Above are three different answers to 4 divided by 1/4. What understanding stands behind each of those wrong answers? How do you teach division by fractions?

10 replies on “Division by 1/4”

I’d tell something like the following story:

The kid sees multiplication of fractions which connects to flipping the second fraction and multiplying. So he flips and multiplies, and then multiplies incorrectly, since 60 and 80 are similar results in this context. Then he recants, realizing that 20 / 4 might be the more appropriate operation. He still feels tied to the 1/something result, so he goes on with that, but the size of the number 5 in “1/5” indicates that he isn’t really feeling the numerator. With a moment’s more thought, he convinces himself that 5 really is the right answer and he just goes with that. The equals signs are being used in appropriately as just “the next stage in thought,” which is plausible to me (I see that all the time, and I even fall into that habit myself.)

I don’t like having that sort of argument with kids, so I tend to give them points for right answers, no matter how they were derived. I figure that my grading system will catch people who don’t get stuff but limped their way towards an answer, and I don’t have a non-authoritarian comeback to a kid who says “yeah, I was thinking about it in the right way.” (And I don’t like requiring that kids write things in a clear way, which is another way to release this pressure.)

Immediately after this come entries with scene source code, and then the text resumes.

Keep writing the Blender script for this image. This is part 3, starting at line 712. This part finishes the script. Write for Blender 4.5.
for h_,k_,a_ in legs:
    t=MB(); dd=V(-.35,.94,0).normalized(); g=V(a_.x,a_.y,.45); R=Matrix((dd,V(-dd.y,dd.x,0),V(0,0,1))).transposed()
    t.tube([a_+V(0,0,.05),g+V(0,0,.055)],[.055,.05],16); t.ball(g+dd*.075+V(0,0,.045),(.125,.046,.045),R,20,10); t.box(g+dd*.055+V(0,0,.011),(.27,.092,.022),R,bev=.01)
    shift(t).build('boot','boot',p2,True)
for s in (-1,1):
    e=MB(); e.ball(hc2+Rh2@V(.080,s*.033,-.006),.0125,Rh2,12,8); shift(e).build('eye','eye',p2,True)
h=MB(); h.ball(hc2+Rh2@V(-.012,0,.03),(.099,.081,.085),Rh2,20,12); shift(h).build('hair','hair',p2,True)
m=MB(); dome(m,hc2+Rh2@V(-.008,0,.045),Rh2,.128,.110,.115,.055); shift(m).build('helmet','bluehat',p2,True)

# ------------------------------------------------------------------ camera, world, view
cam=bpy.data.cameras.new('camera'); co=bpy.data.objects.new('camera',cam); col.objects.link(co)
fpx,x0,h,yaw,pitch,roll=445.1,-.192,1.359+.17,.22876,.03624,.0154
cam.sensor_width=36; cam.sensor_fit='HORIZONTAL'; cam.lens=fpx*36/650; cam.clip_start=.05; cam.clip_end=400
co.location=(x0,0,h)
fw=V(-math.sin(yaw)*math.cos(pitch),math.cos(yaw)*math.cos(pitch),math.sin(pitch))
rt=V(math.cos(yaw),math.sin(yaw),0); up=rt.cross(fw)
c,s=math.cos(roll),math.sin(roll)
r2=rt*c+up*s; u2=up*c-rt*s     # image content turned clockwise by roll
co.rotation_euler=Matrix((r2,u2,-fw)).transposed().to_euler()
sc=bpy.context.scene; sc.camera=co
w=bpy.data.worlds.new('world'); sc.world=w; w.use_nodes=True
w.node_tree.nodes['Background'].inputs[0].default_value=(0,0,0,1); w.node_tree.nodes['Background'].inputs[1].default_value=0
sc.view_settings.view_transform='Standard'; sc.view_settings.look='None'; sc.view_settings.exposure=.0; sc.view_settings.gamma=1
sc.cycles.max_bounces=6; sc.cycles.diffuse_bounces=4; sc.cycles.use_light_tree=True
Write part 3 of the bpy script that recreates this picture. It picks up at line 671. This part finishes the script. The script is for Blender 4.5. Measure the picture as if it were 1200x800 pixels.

Looks like the kid has operations pretty consistently confounded (which I see often, too — the person who said that the value of 2 in 625 was 4, because 2 x 2 is four…)

I introduce division by fractions by starting with division of whole numbers…. with a dozen eggs; specifically, the plastic ones that you can take apart. Walk through 12 divided by 1, 4, whatever… then once they’ve remembered what division is, to show the pattern (with the eggs): 12 /12 is 1…. one group of 12… two groups of six, three groups of four, four groups of three, six groups of two, 12 groups of one… but always connecting back to the divisionproblem language, ’cause they can totally grok the grouping but consistently forget that that’s what division means.

And then… 12 divided into groups with 1/2 an egg… and voila! 24 is the answer… dividing *by* something smaller than one means you’ll get a bigger answer.

Plastic eggs- good idea! Thanks, I’m getting some now.
Why did the first person not get credit for its \dfrac {9} {20} , I wonder. I wish the student had shown some work.
Why did the second person not get credit for the last question? This grading is pretty inconsistent.
I feel sorry for the third person, who did the difficult one ( okay,did not simplify the fraction), showing the work, then sadly multiplied 4×4 to get 8 instead of 16 (but showed their work) and then apparently did not get credit for the last one, for some reason we don’t know.
I like a simple grading scheme with 1 point for showing correct, self-consistent work and 1 point for the correct answer. No points for what someone might have been thinking at the time. (I’m currently using a rubric which includes a point for the correct use of the equals sign, in 10th grade. It’s hard to undo this opposite knowing.)

What I don’t understand is how the first example in the first picture could have been marked correct!!! That student was conscientious enough to show his/her work, and whoever marked the paper, didn’t even take the time to look at it. Is this an example of students marking each others’ papers and not being able to distinguish between a right answer and a wrong procedure?